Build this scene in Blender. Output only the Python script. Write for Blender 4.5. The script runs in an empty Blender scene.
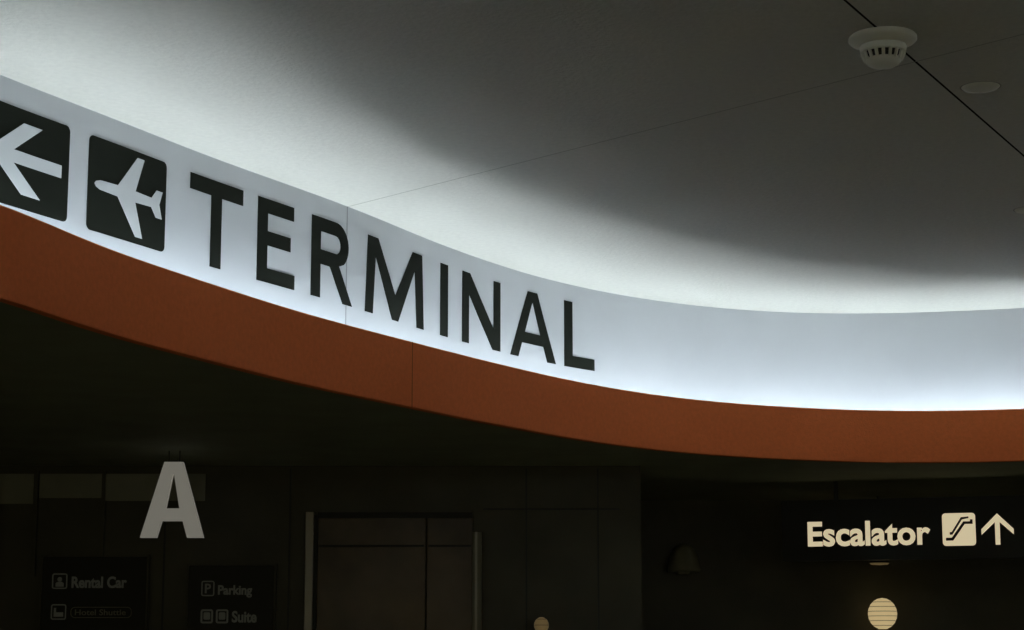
import bpy, bmesh, math, numpy as np
from mathutils import Vector, Matrix
sc=bpy.context.scene
sc.view_settings.view_transform='Standard'
CAMZ=1.6; H1=CAMZ+1.37; H2=CAMZ+1.73; HC=CAMZ+2.5
# ---------------------------------------------------------------- materials
def mat(name,col,rough=.6,metal=0,noise=None,bump=None,emit=None,es=0,spec=.5,coat=0):
    m=bpy.data.materials.new(name); m.use_nodes=True
    nt=m.node_tree; b=nt.nodes['Principled BSDF']
    b.inputs['Base Color'].default_value=(*col,1); b.inputs['Roughness'].default_value=rough
    b.inputs['Metallic'].default_value=metal; b.inputs['Specular IOR Level'].default_value=spec
    if coat: b.inputs['Coat Weight'].default_value=coat
    if emit: b.inputs['Emission Color'].default_value=(*emit,1); b.inputs['Emission Strength'].default_value=es
    tc=nt.nodes.new('ShaderNodeTexCoord')
    if noise:
        scl,amt=noise
        n=nt.nodes.new('ShaderNodeTexNoise'); n.inputs['Scale'].default_value=scl; n.inputs['Detail'].default_value=6
        nt.links.new(tc.outputs['Object'],n.inputs['Vector'])
        r=nt.nodes.new('ShaderNodeMapRange'); r.inputs[1].default_value=.3; r.inputs[2].default_value=.7
        r.inputs[3].default_value=1-amt; r.inputs[4].default_value=1+amt
        nt.links.new(n.outputs['Fac'],r.inputs[0])
        mx=nt.nodes.new('ShaderNodeVectorMath'); mx.operation='SCALE'; mx.inputs[0].default_value=col
        nt.links.new(r.outputs[0],mx.inputs['Scale']); nt.links.new(mx.outputs[0],b.inputs['Base Color'])
    if bump:
        scl,st,dist=bump
        n=nt.nodes.new('ShaderNodeTexNoise'); n.inputs['Scale'].default_value=scl; n.inputs['Detail'].default_value=4
        nt.links.new(tc.outputs['Object'],n.inputs['Vector'])
        bp=nt.nodes.new('ShaderNodeBump'); bp.inputs['Strength'].default_value=st; bp.inputs['Distance'].default_value=dist
        nt.links.new(n.outputs['Fac'],bp.inputs['Height']); nt.links.new(bp.outputs[0],b.inputs['Normal'])
    return m
M_ceil=mat('ceiling_plaster',(.67,.665,.60),.9,noise=(30,.04),bump=(48,.38,.010),spec=.1)
M_wall=mat('cove_white_paint',(.545,.563,.582),.7,noise=(2,.03),bump=(60,.1,.003),spec=.15)
M_or=mat('rust_orange_plaster',(.86,.215,.068),.85,noise=(40,.05),bump=(90,.4,.004),spec=.1)
M_trough=mat('trough_white',(.68,.70,.70),.8)
M_tube=mat('fluorescent_tube',(.9,.95,1),.4,emit=(.83,.915,1.0),es=30)
M_sof=mat('soffit_dark',(.30,.32,.23),.8,noise=(3,.08),spec=.15)
M_dark=mat('dark_wall_panel',(.072,.067,.042),.45,noise=(1.5,.3),spec=.3)
M_floor=mat('floor_terrazzo',(.34,.29,.18),.4,noise=(30,.2))
M_ink=mat('sign_dark_green_vinyl',(.011,.013,.009),.8,spec=.08)
M_white=mat('sign_white_vinyl',(.57,.59,.60),.6,spec=.2)
M_seam=mat('joint_dark',(.03,.03,.025),.9,spec=0)  # dark colour of the ceiling joint
M_seam2=mat('joint_filler',(.42,.42,.36),.9,spec=0)
M_seamw=mat('joint_light_grey',(.33,.34,.35),.9,spec=0)
M_seamo=mat('joint_rust',(.38,.095,.03),.9,spec=0)
M_plastic=mat('offwhite_plastic',(.74,.73,.60),.45,spec=.4)
M_slot=mat('black_plastic',(.03,.03,.024),.6)
M_alu=mat('brushed_aluminium',(.36,.34,.28),.4,metal=.3)
M_bronze=mat('bronze_door_metal',(.10,.068,.034),.30,metal=.1,noise=(1.6,.5),spec=.35)
M_glass=mat('glass_painted_reflection',(.22,.22,.165),.25,noise=(.9,.5),coat=.3)  # lighter base colour stands in for reflections on the panes
M_panel=mat('directory_panel',(.018,.018,.012),.4,spec=.2)
M_dim=mat('directory_lettering',(.12,.12,.085),.6,emit=(.5,.5,.38),es=.02)
M_cream=mat('backlit_cream_acrylic',(.6,.52,.36),.5,emit=(1,.84,.54),es=.56)
M_letA=mat('letter_grey_acrylic',(.42,.40,.34),.5,emit=(.9,.86,.74),es=.15)
M_glow=mat('warm_lamp_glass',(.5,.4,.22),.3,emit=(1,.76,.38),es=.46)
M_glow2=mat('warm_reflection_glow',(.4,.3,.15),.3,emit=(1,.70,.3),es=.07)  # weak emission standing in for warm reflected glints
M_sconce=mat('sconce_grey',(.20,.19,.13),.6)
M_sconce2=mat('sconce_shade',(.30,.29,.20),.6)
# ---------------------------------------------------------------- helpers
def link(o,parent=None):
    sc.collection.objects.link(o)
    if parent: o.parent=parent
    return o
def empty(name):
    o=bpy.data.objects.new(name,None); o.empty_display_size=.1; return link(o)
def meshobj(name,verts,faces,m,parent=None,smooth=False):
    me=bpy.data.meshes.new(name); me.from_pydata([tuple(v) for v in verts],[],faces); me.update()
    me.materials.append(m)
    if smooth:
        for p in me.polygons: p.use_smooth=True
    return link(bpy.data.objects.new(name,me),parent)
def box(name,x0,x1,y0,y1,z0,z1,m,parent=None,bev=0):
    v=[(x,y,z) for x in(x0,x1) for y in(y0,y1) for z in(z0,z1)]
    f=[(0,1,3,2),(4,6,7,5),(0,4,5,1),(2,3,7,6),(0,2,6,4),(1,5,7,3)]
    o=meshobj(name,v,f,m,parent)
    if bev:
        b=o.modifiers.new('bev','BEVEL'); b.width=bev; b.segments=2
    return o
def lathe(name,prof,c,m,parent=None,n=48):
    v=[];f=[]
    for r,z in prof:
        for i in range(n):
            a=2*math.pi*i/n; v.append((c[0]+r*math.cos(a),c[1]+r*math.sin(a),c[2]+z))
    for k in range(len(prof)-1):
        for i in range(n):
            j=(i+1)%n; f.append((k*n+i,k*n+j,(k+1)*n+j,(k+1)*n+i))
    return meshobj(name,v,f,m,parent,True)
def rod(name,p,q,r,m,parent=None,n=10):
    p=Vector(p);q=Vector(q);d=(q-p).normalized()
    a=d.orthogonal().normalized(); b=d.cross(a)
    v=[];f=[]
    for e in(p,q):
        for i in range(n):
            t=2*math.pi*i/n; v.append(e+(a*math.cos(t)+b*math.sin(t))*r)
    for i in range(n):
        j=(i+1)%n; f.append((i,j,n+j,n+i))
    f.append(tuple(range(n))[::-1]); f.append(tuple(range(n,2*n)))
    return meshobj(name,v,f,m,parent)
# ---------------------------------------------------------------- plan curves
def resamp(P,step):
    C=np.vstack([P,P[:1]]); s=np.r_[0,np.cumsum(np.linalg.norm(np.diff(C,axis=0),axis=1))]
    n=int(s[-1]/step); t=np.linspace(0,s[-1],n,endpoint=False)
    return np.c_[np.interp(t,s,C[:,0]),np.interp(t,s,C[:,1])]
def dense(ctrl,sm):
    P=np.array(ctrl,float); n=len(P); out=[]
    for i in range(n):
        p0,p1,p2,p3=P[i-1],P[i],P[(i+1)%n],P[(i+2)%n]
        t0=0;t1=t0+np.linalg.norm(p1-p0)**.5;t2=t1+np.linalg.norm(p2-p1)**.5;t3=t2+np.linalg.norm(p3-p2)**.5
        for t in np.linspace(t1,t2,60,endpoint=False):
            A1=(t1-t)/(t1-t0)*p0+(t-t0)/(t1-t0)*p1;A2=(t2-t)/(t2-t1)*p1+(t-t1)/(t2-t1)*p2;A3=(t3-t)/(t3-t2)*p2+(t-t2)/(t3-t2)*p3
            B1=(t2-t)/(t2-t0)*A1+(t-t0)/(t2-t0)*A2;B2=(t3-t)/(t3-t1)*A2+(t-t1)/(t3-t1)*A3
            out.append((t2-t)/(t2-t1)*B1+(t-t1)/(t2-t1)*B2)
    P=resamp(np.array(out),.05)
    k=int(sm/.05*3); w=np.exp(-.5*(np.arange(-k,k+1)*.05/sm)**2); w/=w.sum()
    Q=np.zeros_like(P)
    for j,ww in zip(range(-k,k+1),w): Q+=ww*np.roll(P,-j,axis=0)
    return resamp(Q,.05)
rest=[(5.0,13.35),(6.7,11.9),(8.0,9.4),(8.4,6.3),(7.6,2.6),(5.4,-.6),(2.4,-2.4),(-.4,-2.2),(-2.3,.2),(-3.2,3.6),(-2.95,6.2)]
wc=[(-2.207,8.312),(-1.898,8.914),(-1.55,9.647),(-.90,10.84),(-.378,11.95),(.251,12.99),(.962,13.72),(1.71,14.15),(2.448,14.28),(3.65,14.04)]+rest
W=dense(wc,.28)
def normals(P):
    T=np.roll(P,-1,0)-np.roll(P,1,0); T/=np.linalg.norm(T,axis=1)[:,None]
    return np.c_[T[:,1],-T[:,0]]
WN=normals(W)
def inset(p,d):
    i=np.argmin(((W-np.array(p))**2).sum(1)); return tuple(W[i]+WN[i]*d)
lc=[(-1.94,7.453),(-1.726,8.227),(-1.418,8.989),(-1.053,9.825),(-.599,10.66),(-.07,11.58),(.554,12.52),(1.245,13.21),(1.963,13.6),(2.685,13.79),(3.543,13.66)]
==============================
**GIVEN TASK:** Which lines contain "scene"? Copy each of them out.

**COMPLETE ANSWER:**
Build this scene in Blender. Output only the Python script. Write for Blender 4.5. The script runs in an empty Blender scene.
sc=bpy.context.scene